Dems Brilliantly Counter-Program Inspiring Republican Convention With Riots And Looting [Satire]

Fires burn around downtown during a second night of rioting on August 24, 2020 in Kenosha, Wisconsin. Rioting as well as clashes between police and protesters began Sunday night after a police officer shot Jacob Blake 7 times in the back in front of his three children. (Photo by Scott Olson/Getty Images)
The news media and other crime families are singing the praises of the Biden campaign for its brilliant strategy of counter-programming the Republican Convention with Democrat riots and looting.
NBC’s Chuck Todd, in an interview with the life-size cardboard cutout of himself he keeps in his bedroom for when his wife is away, said, “Republicans have debased themselves with calls for absurd patriotic unity, programs for garish prosperity and a foreign policy selfishly designed to help the United States before anyone else.”
“It’s a stroke of genius for Democrats to balance that with high-minded images of people’s businesses going up in flames in the name of social justice,” he said. “Who on earth can remain uninspired by the great cause of destroying everything anyone has ever built in order to create a utopia you thought of while playing Fortnite in your parents’ basement?”
Joe Biden’s campaign manager, Zippy McDooDad, says he invented the Democrat strategy while playing Fortnite in his parents’ basement.
In a statement released to a Berserker of the subclass Soldier with the hot body skin McDoodad dreams could one day be his, the manager said, “Everybody knows that Orange Man is bad, so we want to create a contrast with him by having our candidate hide in a cellar, talk gibberish, and tacitly support the destruction of America’s cities.”
“I’ve been tracking the news media between spawns, and they are loving it,” he added. “So I figure I can get a CNN gig for sure if Joe dies which could happen any minute.

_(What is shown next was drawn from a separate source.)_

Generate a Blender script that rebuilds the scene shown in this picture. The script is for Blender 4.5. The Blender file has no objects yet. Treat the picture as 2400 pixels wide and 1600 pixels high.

I mean, just look at him.”
Joe Biden says he’s been monitoring the Republican convention himself and slipped a note out under his cellar door, reading, “Who’s that big orange guy? He’s very scary. I hope I don’t have to talk to him to get to be president. Can I resign now?”
Biden plans to make an appearance later today to announce that there’s one stain on the cellar floorboards that really looks like Magneto from the X-Men movies.